Posted Jul 30, 2009 22:10 UTC (Thu) by spitzak (guest, #4593)
Parent article: A tempest in a tty pot
Before there was GUI's, I remember the #1 question from people trying to program Unix was "how do I make a getch() function?"
And the answer was "do this insane set of ioctls". Followed by "oh and make damn sure your program can NEVER EVER crash, because you must undo this before exit or other programs will be screwed up.
This was obviously insanely wrong then, and it still is now.
With shells using readline-style libraries now, there are NO programs left that use the TTY in anything other than uncooked mode (programs like cat that are mostly used as destinations of pipes do not count!). It does seem like it is time to scrap this. This would also allow "pty" to be scrapped as well, because you could use plain old pipes for this.
There should be a trivial uncooked raw io interface that you open as "/dev/newtty" or whatever. The drivers should be about 10 lines long I think.
The old tty/pty interface should be a CUSE api of some sort that emulates it atop the new interface. And that can be vastly reduced. For instance we can scrap the entire key assignment thing, as nobody ever alters it, and finally (after almost 4 decades!) get both Backspace and Delete to work at the same time!
Posted Aug 6, 2009 15:27 UTC (Thu) by forthy (guest, #1525)
[Link]
Yes, I remember that when I started writing a Forth on Unix nearly 20
years ago. The tty interface is broken. Fundamentally. It's not even
fixable. Give me a proper tty interface instead, and dump the old one.
Write a CUSE driver for legacy applications.
Points I have to complain:
Obtain cursor position - impossible when the user types in
something at the same time, due to inherent race condition. The root cause
of this problem is terminal emulation.

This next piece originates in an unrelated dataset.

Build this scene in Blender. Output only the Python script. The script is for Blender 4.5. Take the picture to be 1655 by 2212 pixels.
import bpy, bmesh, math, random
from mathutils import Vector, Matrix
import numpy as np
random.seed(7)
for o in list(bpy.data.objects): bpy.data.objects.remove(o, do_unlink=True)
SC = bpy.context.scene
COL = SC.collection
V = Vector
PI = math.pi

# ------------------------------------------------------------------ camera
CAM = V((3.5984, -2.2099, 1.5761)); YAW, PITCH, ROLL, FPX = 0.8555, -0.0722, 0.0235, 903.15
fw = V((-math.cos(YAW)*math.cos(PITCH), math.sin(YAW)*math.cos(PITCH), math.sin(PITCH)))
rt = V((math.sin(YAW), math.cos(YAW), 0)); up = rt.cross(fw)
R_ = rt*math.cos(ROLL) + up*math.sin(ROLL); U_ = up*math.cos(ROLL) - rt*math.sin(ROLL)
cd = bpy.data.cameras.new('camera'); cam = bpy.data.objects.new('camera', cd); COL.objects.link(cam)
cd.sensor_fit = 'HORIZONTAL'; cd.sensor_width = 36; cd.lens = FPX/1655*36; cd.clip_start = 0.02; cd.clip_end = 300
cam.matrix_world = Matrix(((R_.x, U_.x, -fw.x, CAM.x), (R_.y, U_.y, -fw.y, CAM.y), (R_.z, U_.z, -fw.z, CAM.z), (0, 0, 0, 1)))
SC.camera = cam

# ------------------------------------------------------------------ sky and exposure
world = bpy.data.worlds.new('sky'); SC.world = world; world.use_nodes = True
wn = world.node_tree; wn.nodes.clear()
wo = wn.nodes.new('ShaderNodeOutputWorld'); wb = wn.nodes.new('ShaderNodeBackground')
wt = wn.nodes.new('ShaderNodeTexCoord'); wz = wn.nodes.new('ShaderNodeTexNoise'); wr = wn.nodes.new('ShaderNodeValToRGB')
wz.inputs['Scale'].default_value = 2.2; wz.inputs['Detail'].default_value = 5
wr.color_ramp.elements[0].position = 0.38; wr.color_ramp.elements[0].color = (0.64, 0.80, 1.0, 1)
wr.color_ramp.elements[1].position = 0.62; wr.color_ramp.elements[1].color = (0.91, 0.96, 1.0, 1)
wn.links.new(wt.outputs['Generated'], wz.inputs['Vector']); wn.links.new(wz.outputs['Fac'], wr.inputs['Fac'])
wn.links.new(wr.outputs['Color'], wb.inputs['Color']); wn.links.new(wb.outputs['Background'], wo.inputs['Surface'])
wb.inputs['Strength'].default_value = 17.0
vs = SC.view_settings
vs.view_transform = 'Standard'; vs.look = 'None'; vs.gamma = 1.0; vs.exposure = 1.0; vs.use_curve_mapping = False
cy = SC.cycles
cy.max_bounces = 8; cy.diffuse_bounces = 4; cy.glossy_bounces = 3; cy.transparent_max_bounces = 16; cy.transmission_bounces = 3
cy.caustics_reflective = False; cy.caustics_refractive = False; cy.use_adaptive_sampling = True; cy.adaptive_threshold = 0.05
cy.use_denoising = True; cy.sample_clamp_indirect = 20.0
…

Whoever wants terminal emulation
should link to /lib/libvt100.so or whatever terminal he likes to
have.
raw/cooked mode and modes that persist over application changes: This
is insane. Give everybody raw terminal access by default and whoever wants
it cooked should link to /lib/libkitchen.so.
The Forth terminal model (that's what I wanted to adapt to Unix, and
still haven't found a way to do that stable and bug-free) is quite simple:
You can type text (which can be completely uninterpreted plain
characters), you can send a carriage return, clear the screen, position
the cursor, query the cursor position, (even more advanced: also the size
of the terminal; setting colors and styles would also be advanced), check
if there's a keyboard event available, obtain one and dispatch what
type of event that is (character, function key - note that the terminal
event model makes the terminal side of the pty a symmetric task to writing
the client side). This separates terminal
data (text) from terminal metadata (formatting, cursor positions, colors),
and therefore is sane interface design. Each of the functions does exactly
one thing, and does it right. Writing a Forth terminal driver for raw
hardware (or just GUI emulation) is a piece of cake. Writing it for Unix
is a PITA. If it is more complicated to do it through the OS than without,
there's something seriously wrong with the OS.
If you happen to have a real terminal (old greenish CRT attached to a
RS232 cable), you have to translate the metadata into data, and adapt to
the terminal emulation (vt100 or any other of 1000 terminal "standards").
This ought to be an intermediate layer, provided by the system, not by the
application. In Unix, you can't position the cursor just by calling an
ioctl(). You have to use termcaps to find out which arcane set of string
will position the cursor for you, or use one or the other arcane library
([n]curses is arcane) to do it for you.
Why not fix the tty interface?
Posted Aug 12, 2009 18:55 UTC (Wed) by yuhong (guest, #57183)
[Link]
Well, the good news is that Plan 9 gets rid of this tty mess altogether.